OBJECTIVE - Restate the listing that follows word for word, without its pictures.
— start —
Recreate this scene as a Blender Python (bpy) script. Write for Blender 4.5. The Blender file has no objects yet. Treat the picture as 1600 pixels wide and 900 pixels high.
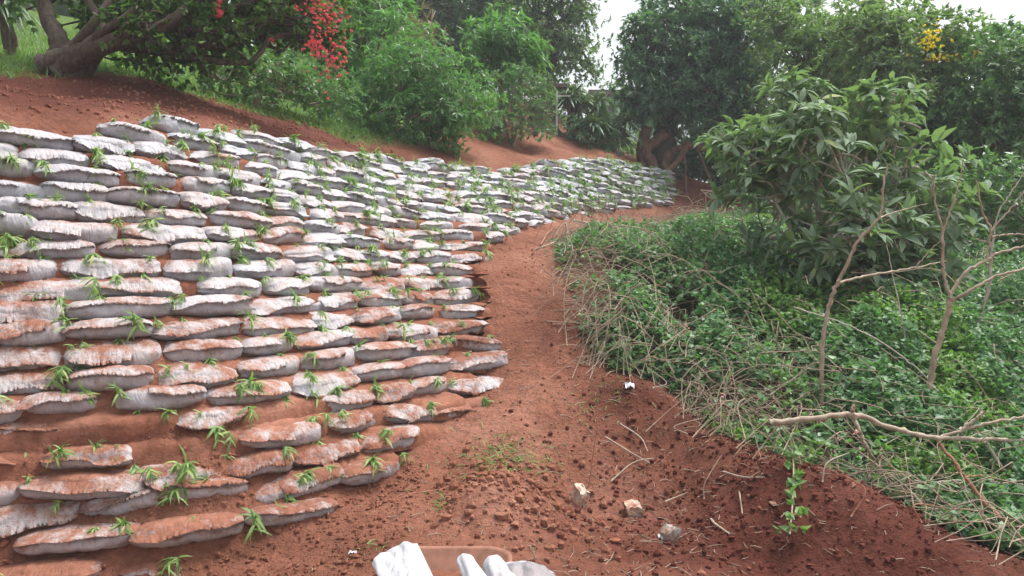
import bpy, math, random
import numpy as np
from mathutils import Vector, Matrix

# ------------------------------------------------------------------ camera, sky, sun, exposure
scene = bpy.context.scene
F = 1170.0; HOR = 430.0; CH = 1.6
cam_d = bpy.data.cameras.new("camera"); cam = bpy.data.objects.new("camera", cam_d)
scene.collection.objects.link(cam); scene.camera = cam
cam.location = (0, 0, CH); cam.rotation_euler = (math.radians(90), 0, 0)
cam_d.sensor_width = 36; cam_d.lens = 36 * F / 1600; cam_d.shift_y = -(450 - HOR) / 1600
cam_d.clip_start = 0.05; cam_d.clip_end = 1500
SUN_EL, SUN_AZ = math.radians(66), math.radians(60)      # azimuth measured from +Y towards +X
world = bpy.data.worlds.new("World"); scene.world = world; world.use_nodes = True
wn = world.node_tree; wn.nodes.clear()
sky = wn.nodes.new("ShaderNodeTexSky"); sky.sky_type = 'NISHITA'; sky.sun_disc = False
sky.sun_elevation = SUN_EL; sky.sun_rotation = SUN_AZ; sky.air_density = 1.0; sky.dust_density = 6.0; sky.ozone_density = 1.0
hs = wn.nodes.new("ShaderNodeHueSaturation"); hs.inputs['Saturation'].default_value = 0.28
bg = wn.nodes.new("ShaderNodeBackground"); bg.inputs['Strength'].default_value = 0.15
wo = wn.nodes.new("ShaderNodeOutputWorld")
wn.links.new(sky.outputs[0], hs.inputs['Color']); wn.links.new(hs.outputs[0], bg.inputs[0]); wn.links.new(bg.outputs[0], wo.inputs[0])
sl = bpy.data.lights.new("sun", 'SUN'); sl.energy = 1.5; sl.angle = math.radians(14); sl.color = (1, .96, .9)
so = bpy.data.objects.new("sun", sl); scene.collection.objects.link(so)
sd = Vector((math.sin(SUN_AZ) * math.cos(SUN_EL), math.cos(SUN_AZ) * math.cos(SUN_EL), math.sin(SUN_EL)))
so.rotation_euler = sd.to_track_quat('Z', 'Y').to_euler()
scene.view_settings.view_transform = 'Standard'; scene.view_settings.look = 'None'
scene.view_settings.gamma = 1; scene.view_settings.exposure = 1.0
scene.view_settings.use_curve_mapping = False

# ------------------------------------------------------------------ helpers
rng = np.random.default_rng(7); random.seed(7)
COL = scene.collection

def P(px, py, Y):
    return np.array([(px - 800) / F * Y, Y, CH + (HOR - py) / F * Y])
def to_px(p):
    return 800 + p[0] / p[1] * F, HOR - (p[2] - CH) / p[1] * F

def tag(o, label=None, cat=None, group=None, kind=None):
    if label: o['label'] = label
    if cat: o['category'] = cat
    if group: o['group'] = group
    if kind: o['kind'] = kind
    return o

def mesh_np(name, V, loops, starts, totals, mat, smooth=True, attrs=None):
    me = bpy.data.meshes.new(name)
    V = np.asarray(V, dtype=np.float32)
    me.vertices.add(len(V)); me.vertices.foreach_set('co', V.ravel())
    me.loops.add(len(loops)); me.loops.foreach_set('vertex_index', np.asarray(loops, dtype=np.int32))
    me.polygons.add(len(starts)); me.polygons.foreach_set('loop_start', np.asarray(starts, dtype=np.int32))
    me.polygons.foreach_set('loop_total', np.asarray(totals, dtype=np.int32))
    me.polygons.foreach_set('use_smooth', np.full(len(starts), smooth, dtype=bool))
    if attrs:
        for k, a in attrs.items():
            at = me.attributes.new(k, 'FLOAT', 'POINT'); at.data.foreach_set('value', np.asarray(a, dtype=np.float32))
    me.update(calc_edges=True); me.validate()
    if mat: me.materials.append(mat)
    return me

def link(name, me, parent=None, loc=None):
    o = bpy.data.objects.new(name, me); COL.objects.link(o)
    if loc is not None: o.location = loc
    if parent is not None: o.parent = parent
    return o
def empty(name, loc):
    o = bpy.data.objects.new(name, None); COL.objects.link(o); o.location = loc; o.empty_display_size = .1
    bpy.context.view_layer.update(); return o

class MB:
    """collects polygons (quads and tris) for one mesh"""
    def __init__(s): s.V = []; s.L = []; s.T = []; s.n = 0
    def add(s, V, faces):
        V = np.asarray(V, dtype=float); s.V.append(V)
        if isinstance(faces, np.ndarray):
            s.L.append((faces + s.n).ravel()); s.T.append(np.full(len(faces), faces.shape[1]))
        else:
            s.L.append(np.array([i + s.n for f in faces for i in f])); s.T.append(np.array([len(f) for f in faces]))
        s.n += len(V)
    def mesh(s, name, mat, off=None, smooth=True):
        V = np.vstack(s.V); L = np.concatenate(s.L); T = np.concatenate(s.T)
        if off is not None: V = V - np.asarray(off)
        return mesh_np(name, V, L, np.concatenate([[0], np.cumsum(T)[:-1]]), T, mat, smooth)
    def build(s, name, mat, parent=None, smooth=True):
        off = np.array(parent.location) if parent is not None else None
        return link(name, s.mesh(name, mat, off, smooth), parent)

def grid_faces(nu, nv, wrap=False):
    a = np.arange(nu - 1)[:, None] * nv; b = np.arange(nv if wrap else nv - 1)[None, :]; b2 = (b + 1) % nv
    return np.stack([a + b, a + nv + b, a + nv + b2, a + b2], -1).reshape(-1, 4)

def norm(a): return a / np.maximum(np.linalg.norm(a, axis=-1, keepdims=True), 1e-9)

def tube(mb, pts, rad, n=7, lump=0.0):
    pts = np.asarray(pts, float); rad = np.asarray(rad, float) * np.ones(len(pts))
    t = norm(np.gradient(pts, axis=0)); ref = np.array([0, 0, 1.0]) if abs(t[:, 2]).mean() < .8 else np.array([1.0, 0, 0])
    a = norm(np.cross(t, ref)); b = np.cross(t, a)
    an = np.arange(n) / n * 2 * math.pi
    r = rad[:, None] * (1 + lump * rng.uniform(-1, 1, (len(pts), n)))
    V = pts[:, None] + r[..., None] * (a[:, None] * np.cos(an)[None, :, None] + b[:, None] * np.sin(an)[None, :, None])
    f = grid_faces(len(pts), n, True); mb.add(V.reshape(-1, 3), f)
    m = mb.n - len(pts) * n
    mb.L.append(np.arange(n)[::-1] + m); mb.T.append(np.array([n]))
    mb.L.append(np.arange(n) + mb.n - n); mb.T.append(np.array([n]))

def smooth_path(pts, n):
    """Catmull-Rom through pts"""
    p = np.asarray(pts, float); p = np.vstack([2 * p[0] - p[1], p, 2 * p[-1] - p[-2]])
    k = len(p) - 3; u = np.linspace(0, k, n); i = np.minimum(u.astype(int), k - 1); f = (u - i)[:, None]
    a, b, c, d = p[i], p[i + 1], p[i + 2], p[i + 3]
    return .5 * (2 * b + (c - a) * f + (2 * a - 5 * b + 4 * c - d) * f ** 2 + (3 * b - a - 3 * c + d) * f ** 3)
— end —
RESULT OF THE TASK -
Recreate this scene as a Blender Python (bpy) script. Write for Blender 4.5. The Blender file has no objects yet. Treat the picture as 1600 pixels wide and 900 pixels high.
import bpy, math, random
import numpy as np
from mathutils import Vector, Matrix

# ------------------------------------------------------------------ camera, sky, sun, exposure
scene = bpy.context.scene
F = 1170.0; HOR = 430.0; CH = 1.6
cam_d = bpy.data.cameras.new("camera"); cam = bpy.data.objects.new("camera", cam_d)
scene.collection.objects.link(cam); scene.camera = cam
cam.location = (0, 0, CH); cam.rotation_euler = (math.radians(90), 0, 0)
cam_d.sensor_width = 36; cam_d.lens = 36 * F / 1600; cam_d.shift_y = -(450 - HOR) / 1600
cam_d.clip_start = 0.05; cam_d.clip_end = 1500
SUN_EL, SUN_AZ = math.radians(66), math.radians(60)      # azimuth measured from +Y towards +X
world = bpy.data.worlds.new("World"); scene.world = world; world.use_nodes = True
wn = world.node_tree; wn.nodes.clear()
sky = wn.nodes.new("ShaderNodeTexSky"); sky.sky_type = 'NISHITA'; sky.sun_disc = False
sky.sun_elevation = SUN_EL; sky.sun_rotation = SUN_AZ; sky.air_density = 1.0; sky.dust_density = 6.0; sky.ozone_density = 1.0
hs = wn.nodes.new("ShaderNodeHueSaturation"); hs.inputs['Saturation'].default_value = 0.28
bg = wn.nodes.new("ShaderNodeBackground"); bg.inputs['Strength'].default_value = 0.15
wo = wn.nodes.new("ShaderNodeOutputWorld")
wn.links.new(sky.outputs[0], hs.inputs['Color']); wn.links.new(hs.outputs[0], bg.inputs[0]); wn.links.new(bg.outputs[0], wo.inputs[0])
sl = bpy.data.lights.new("sun", 'SUN'); sl.energy = 1.5; sl.angle = math.radians(14); sl.color = (1, .96, .9)
so = bpy.data.objects.new("sun", sl); scene.collection.objects.link(so)
sd = Vector((math.sin(SUN_AZ) * math.cos(SUN_EL), math.cos(SUN_AZ) * math.cos(SUN_EL), math.sin(SUN_EL)))
so.rotation_euler = sd.to_track_quat('Z', 'Y').to_euler()
scene.view_settings.view_transform = 'Standard'; scene.view_settings.look = 'None'
scene.view_settings.gamma = 1; scene.view_settings.exposure = 1.0
scene.view_settings.use_curve_mapping = False

# ------------------------------------------------------------------ helpers
rng = np.random.default_rng(7); random.seed(7)
COL = scene.collection

def P(px, py, Y):
    return np.array([(px - 800) / F * Y, Y, CH + (HOR - py) / F * Y])
def to_px(p):
    return 800 + p[0] / p[1] * F, HOR - (p[2] - CH) / p[1] * F

def tag(o, label=None, cat=None, group=None, kind=None):
    if label: o['label'] = label
    if cat: o['category'] = cat
    if group: o['group'] = group
    if kind: o['kind'] = kind
    return o

def mesh_np(name, V, loops, starts, totals, mat, smooth=True, attrs=None):
    me = bpy.data.meshes.new(name)
    V = np.asarray(V, dtype=np.float32)
    me.vertices.add(len(V)); me.vertices.foreach_set('co', V.ravel())
    me.loops.add(len(loops)); me.loops.foreach_set('vertex_index', np.asarray(loops, dtype=np.int32))
    me.polygons.add(len(starts)); me.polygons.foreach_set('loop_start', np.asarray(starts, dtype=np.int32))
    me.polygons.foreach_set('loop_total', np.asarray(totals, dtype=np.int32))
    me.polygons.foreach_set('use_smooth', np.full(len(starts), smooth, dtype=bool))
    if attrs:
        for k, a in attrs.items():
            at = me.attributes.new(k, 'FLOAT', 'POINT'); at.data.foreach_set('value', np.asarray(a, dtype=np.float32))
    me.update(calc_edges=True); me.validate()
    if mat: me.materials.append(mat)
    return me

def link(name, me, parent=None, loc=None):
    o = bpy.data.objects.new(name, me); COL.objects.link(o)
    if loc is not None: o.location = loc
    if parent is not None: o.parent = parent
    return o
def empty(name, loc):
    o = bpy.data.objects.new(name, None); COL.objects.link(o); o.location = loc; o.empty_display_size = .1
    bpy.context.view_layer.update(); return o

class MB:
    """collects polygons (quads and tris) for one mesh"""
    def __init__(s): s.V = []; s.L = []; s.T = []; s.n = 0
    def add(s, V, faces):
        V = np.asarray(V, dtype=float); s.V.append(V)
        if isinstance(faces, np.ndarray):
            s.L.append((faces + s.n).ravel()); s.T.append(np.full(len(faces), faces.shape[1]))
        else:
            s.L.append(np.array([i + s.n for f in faces for i in f])); s.T.append(np.array([len(f) for f in faces]))
        s.n += len(V)
    def mesh(s, name, mat, off=None, smooth=True):
        V = np.vstack(s.V); L = np.concatenate(s.L); T = np.concatenate(s.T)
        if off is not None: V = V - np.asarray(off)
        return mesh_np(name, V, L, np.concatenate([[0], np.cumsum(T)[:-1]]), T, mat, smooth)
    def build(s, name, mat, parent=None, smooth=True):
        off = np.array(parent.location) if parent is not None else None
        return link(name, s.mesh(name, mat, off, smooth), parent)

def grid_faces(nu, nv, wrap=False):
    a = np.arange(nu - 1)[:, None] * nv; b = np.arange(nv if wrap else nv - 1)[None, :]; b2 = (b + 1) % nv
    return np.stack([a + b, a + nv + b, a + nv + b2, a + b2], -1).reshape(-1, 4)

def norm(a): return a / np.maximum(np.linalg.norm(a, axis=-1, keepdims=True), 1e-9)

def tube(mb, pts, rad, n=7, lump=0.0):
    pts = np.asarray(pts, float); rad = np.asarray(rad, float) * np.ones(len(pts))
    t = norm(np.gradient(pts, axis=0)); ref = np.array([0, 0, 1.0]) if abs(t[:, 2]).mean() < .8 else np.array([1.0, 0, 0])
    a = norm(np.cross(t, ref)); b = np.cross(t, a)
    an = np.arange(n) / n * 2 * math.pi
    r = rad[:, None] * (1 + lump * rng.uniform(-1, 1, (len(pts), n)))
    V = pts[:, None] + r[..., None] * (a[:, None] * np.cos(an)[None, :, None] + b[:, None] * np.sin(an)[None, :, None])
    f = grid_faces(len(pts), n, True); mb.add(V.reshape(-1, 3), f)
    m = mb.n - len(pts) * n
    mb.L.append(np.arange(n)[::-1] + m); mb.T.append(np.array([n]))
    mb.L.append(np.arange(n) + mb.n - n); mb.T.append(np.array([n]))

def smooth_path(pts, n):
    """Catmull-Rom through pts"""
    p = np.asarray(pts, float); p = np.vstack([2 * p[0] - p[1], p, 2 * p[-1] - p[-2]])
    k = len(p) - 3; u = np.linspace(0, k, n); i = np.minimum(u.astype(int), k - 1); f = (u - i)[:, None]
    a, b, c, d = p[i], p[i + 1], p[i + 2], p[i + 3]
    return .5 * (2 * b + (c - a) * f + (2 * a - 5 * b + 4 * c - d) * f ** 2 + (3 * b - a - 3 * c + d) * f ** 3)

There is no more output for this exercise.